Sabemos de sobra que las estaciones se suceden cada año. Otoño, invierno, primavera y verano. Ocurre parecido con la vida de Jesús, sabemos perfectamente cuál es la secuencia de su vida. Estos días, vivimos con honda alegría que Jesús ha resucitado a la vida. ¡Y debemos estar enormemente alegres por ello!
A mí siempre me ha dado que pensar el paso de la muerte a la vida de Jesús. Estos días, en los que he podido contemplar como la secuencia de la naturaleza seguía su curso, me planteaba varias cuestiones.
El paso de la muerte a la vida de Cristo me recordaba al paso del invierno a la primavera. Cuando los apóstoles sienten que no hay esperanza y observan a su árbol muerto, no caen en la cuenta de que ese árbol, sin hojas, por dentro sigue conteniendo mucha vida. Poco a poco, Jesús se va apareciendo a sus discípulos, al principio incrédulos, que no entienden que en ese árbol que miraban, las yemas de la Resurrección comienzan a germinar.
Jesús decide seguir dándose como vida y todo él se transforma en un árbol lleno de flores y hojas verdes que no marchita nunca. Un árbol que ahora si, los discípulos contemplan como ese árbol de la vida que Dios puso en el medio del paraíso, pero con la certeza de que comiendo de sus frutos, lo que Dios les da es una nueva vida que se abre camino en su interior, alejada de la soledad, el frío invierno y de la desesperanza.
En estos días de Tiempo Pascual, seguimos recordando y contemplando que el Cristo que se apareció a los apóstoles y a los que dio su soplo de vida, sigue con sus raíces anclado en nuestra vida, en nuestro mundo, en nuestro hoy. Que no estamos privados de contemplar sus flores y comer sus frutos. Que es un árbol que se nos muestra tal y como es, sin engaños y sin promesas falsas. Un árbol que alberga la encarnación de Dios, que todo él es Dios y que nos ofrece su sombra para poder descansar en nuestros días más duros, sus frutos como fuente de alimento que da las fuerzas que nunca flaquean, sus raíces que nos confirman que siempre va a permanecer y toda una vida que gira a su alrededor, de la cual formamos parte y de la que nos sabemos únicos.
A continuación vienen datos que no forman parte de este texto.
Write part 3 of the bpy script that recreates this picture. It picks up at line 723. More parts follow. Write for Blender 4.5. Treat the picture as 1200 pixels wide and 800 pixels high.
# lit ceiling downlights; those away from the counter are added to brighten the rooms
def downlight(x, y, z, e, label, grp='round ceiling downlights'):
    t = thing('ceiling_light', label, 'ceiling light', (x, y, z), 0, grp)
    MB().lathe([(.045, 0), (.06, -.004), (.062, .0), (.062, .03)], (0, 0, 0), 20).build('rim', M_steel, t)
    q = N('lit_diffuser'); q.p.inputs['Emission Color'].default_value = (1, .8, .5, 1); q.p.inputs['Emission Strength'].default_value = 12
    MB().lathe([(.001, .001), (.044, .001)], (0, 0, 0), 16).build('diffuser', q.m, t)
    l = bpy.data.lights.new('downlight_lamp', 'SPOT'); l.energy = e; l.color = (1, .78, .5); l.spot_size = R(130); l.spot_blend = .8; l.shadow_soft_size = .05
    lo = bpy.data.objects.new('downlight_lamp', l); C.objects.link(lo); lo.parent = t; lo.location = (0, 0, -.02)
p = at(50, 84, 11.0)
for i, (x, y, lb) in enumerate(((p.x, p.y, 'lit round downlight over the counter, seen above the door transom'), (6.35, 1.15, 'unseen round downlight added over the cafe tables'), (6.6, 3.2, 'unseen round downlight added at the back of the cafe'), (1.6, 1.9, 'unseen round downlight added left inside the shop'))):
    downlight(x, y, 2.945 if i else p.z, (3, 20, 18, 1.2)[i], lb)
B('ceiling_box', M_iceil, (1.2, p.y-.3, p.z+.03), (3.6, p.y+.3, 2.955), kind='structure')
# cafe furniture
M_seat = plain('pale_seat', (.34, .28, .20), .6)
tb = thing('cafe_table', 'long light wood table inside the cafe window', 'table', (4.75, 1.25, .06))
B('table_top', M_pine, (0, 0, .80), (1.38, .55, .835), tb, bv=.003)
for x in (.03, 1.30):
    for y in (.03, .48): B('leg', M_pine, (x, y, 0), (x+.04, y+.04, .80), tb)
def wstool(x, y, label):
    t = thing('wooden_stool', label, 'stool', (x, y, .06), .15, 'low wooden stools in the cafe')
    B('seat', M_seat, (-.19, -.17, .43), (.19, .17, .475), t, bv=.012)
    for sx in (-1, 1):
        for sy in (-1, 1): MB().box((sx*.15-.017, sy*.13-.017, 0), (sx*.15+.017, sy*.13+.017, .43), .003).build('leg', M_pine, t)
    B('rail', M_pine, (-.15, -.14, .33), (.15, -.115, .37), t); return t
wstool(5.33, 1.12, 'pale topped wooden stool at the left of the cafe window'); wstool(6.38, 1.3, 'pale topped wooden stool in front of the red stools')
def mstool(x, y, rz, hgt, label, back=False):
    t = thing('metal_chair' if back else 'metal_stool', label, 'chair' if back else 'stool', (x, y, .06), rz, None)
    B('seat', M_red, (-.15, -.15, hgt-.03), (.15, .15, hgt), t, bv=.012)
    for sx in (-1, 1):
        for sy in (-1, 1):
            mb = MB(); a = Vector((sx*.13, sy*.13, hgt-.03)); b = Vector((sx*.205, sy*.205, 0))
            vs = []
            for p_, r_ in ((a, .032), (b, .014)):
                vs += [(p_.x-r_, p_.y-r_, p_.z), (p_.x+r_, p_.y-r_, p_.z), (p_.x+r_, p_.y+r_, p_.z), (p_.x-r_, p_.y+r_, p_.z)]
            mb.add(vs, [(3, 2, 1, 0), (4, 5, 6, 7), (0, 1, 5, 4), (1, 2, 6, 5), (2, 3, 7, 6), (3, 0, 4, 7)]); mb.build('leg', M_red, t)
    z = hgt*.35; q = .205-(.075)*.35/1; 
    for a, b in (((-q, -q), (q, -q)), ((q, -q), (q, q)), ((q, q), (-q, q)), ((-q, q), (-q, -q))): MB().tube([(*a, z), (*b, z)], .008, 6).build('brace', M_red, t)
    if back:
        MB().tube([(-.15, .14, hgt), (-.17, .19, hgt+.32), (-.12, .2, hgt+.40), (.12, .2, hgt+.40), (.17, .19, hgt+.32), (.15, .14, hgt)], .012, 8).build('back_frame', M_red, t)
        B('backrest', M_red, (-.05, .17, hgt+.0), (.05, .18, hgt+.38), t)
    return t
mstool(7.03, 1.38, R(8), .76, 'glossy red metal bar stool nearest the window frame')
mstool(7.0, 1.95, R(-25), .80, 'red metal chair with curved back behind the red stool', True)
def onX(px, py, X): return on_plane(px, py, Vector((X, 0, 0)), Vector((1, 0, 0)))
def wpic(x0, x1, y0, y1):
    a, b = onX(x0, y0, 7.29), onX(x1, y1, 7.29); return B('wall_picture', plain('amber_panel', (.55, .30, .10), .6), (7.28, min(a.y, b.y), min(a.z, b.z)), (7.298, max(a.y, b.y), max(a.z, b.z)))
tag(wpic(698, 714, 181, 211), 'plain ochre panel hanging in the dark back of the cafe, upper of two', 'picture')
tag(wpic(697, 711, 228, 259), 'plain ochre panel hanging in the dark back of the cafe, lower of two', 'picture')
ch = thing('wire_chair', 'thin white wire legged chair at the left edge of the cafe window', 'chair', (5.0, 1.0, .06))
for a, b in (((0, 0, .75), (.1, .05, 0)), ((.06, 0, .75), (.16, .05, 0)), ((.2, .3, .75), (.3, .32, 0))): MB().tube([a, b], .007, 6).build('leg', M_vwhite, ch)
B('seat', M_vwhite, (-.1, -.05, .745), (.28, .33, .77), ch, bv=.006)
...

Sin olvidar el Amor, esa savia que corre por dentro del árbol y que lo alimenta, que estuvo cuando el árbol vivió el invierno y que sigue estando ahora que ya es primavera.
¡Contemplemos pues el árbol del Resucitado y agradezcamos a Dios que haya querido enraizarse en cada uno de nosotros para ofrecerse como alimento y poder vivir una vida realmente plena!